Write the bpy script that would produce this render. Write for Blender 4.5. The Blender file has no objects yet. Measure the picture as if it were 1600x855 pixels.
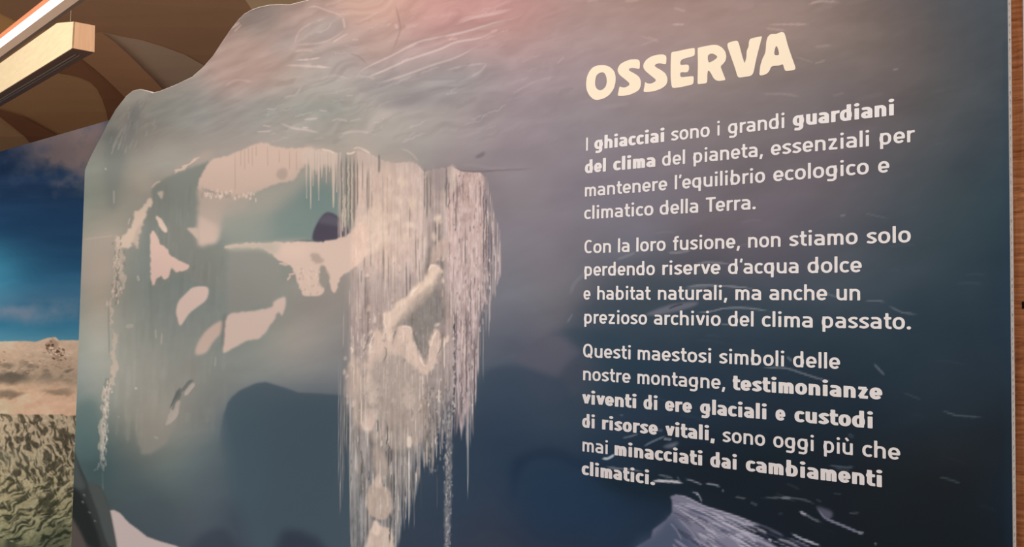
import bpy, bmesh, math, random
import numpy as np
from mathutils import Vector, Matrix, geometry

# ----------------------------------------------------------------------------
# CAMERA: solved from the vanishing points of the text lines and board edges.
# World: x runs to the right along the board, y into the wall, z up; the front
# of the large board is the plane y = 0.
# ----------------------------------------------------------------------------
PW, PH, FPX = 1600, 855, 1450.0
_h = np.array([-1880., -38.5, -FPX]); _h /= np.linalg.norm(_h)
_u = np.array([475., 31427., -FPX]); _u /= np.linalg.norm(_u); _u -= _h*(_u@_h); _u /= np.linalg.norm(_u)
ROT = np.array([-_h, np.cross(_u, -_h), _u])            # rows: world axes in camera axes
EYE = np.array([0., -1.9622, 1.55])
def plane_at(px, py, y=0.0):
    """point of the vertical plane at depth y that the photo shows at (px, py)"""
    r = ROT@np.array([px-PW/2, PH/2-py, -FPX]); t = (y-EYE[1])/r[1]
    return EYE+t*r
def level_at(px, py, z):
    r = ROT@np.array([px-PW/2, PH/2-py, -FPX]); t = (z-EYE[2])/r[2]
    return EYE+t*r
def print_xy(P):
    """print coordinates of points on a board (N x 3)"""
    c = (np.asarray(P, float)-EYE)@ROT
    return PW/2+FPX*c[..., 0]/-c[..., 2], PH/2-FPX*c[..., 1]/-c[..., 2]

cam_d = bpy.data.cameras.new('camera'); cam = bpy.data.objects.new('camera', cam_d)
bpy.context.scene.collection.objects.link(cam)
cam_d.sensor_width = 36; cam_d.lens = FPX*36/PW; cam_d.clip_start = .02; cam_d.clip_end = 100
cam.matrix_world = Matrix([list(ROT[0])+[EYE[0]], list(ROT[1])+[EYE[1]], list(ROT[2])+[EYE[2]], [0, 0, 0, 1]])
bpy.context.scene.camera = cam

# ----------------------------------------------------------------------------
# LIGHT: soft warm fill of the room, and the rows of warm lamps overhead
# ----------------------------------------------------------------------------
scn = bpy.context.scene
scn.view_settings.view_transform = 'Standard'; scn.view_settings.look = 'None'
scn.view_settings.gamma = 1; scn.view_settings.use_curve_mapping = False
scn.view_settings.exposure = 0.0
wd = bpy.data.worlds.new('world'); scn.world = wd; wd.use_nodes = True
wd.node_tree.nodes['Background'].inputs[0].default_value = (1.0, .92, .88, 1)
wd.node_tree.nodes['Background'].inputs[1].default_value = 0.50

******

§ **WHAT YOU WILL DO**
Find all lines with "that" in them and copy each one.

§ **WRITTEN ANSWER**
Write the bpy script that would produce this render. Write for Blender 4.5. The Blender file has no objects yet. Measure the picture as if it were 1600x855 pixels.
    """point of the vertical plane at depth y that the photo shows at (px, py)"""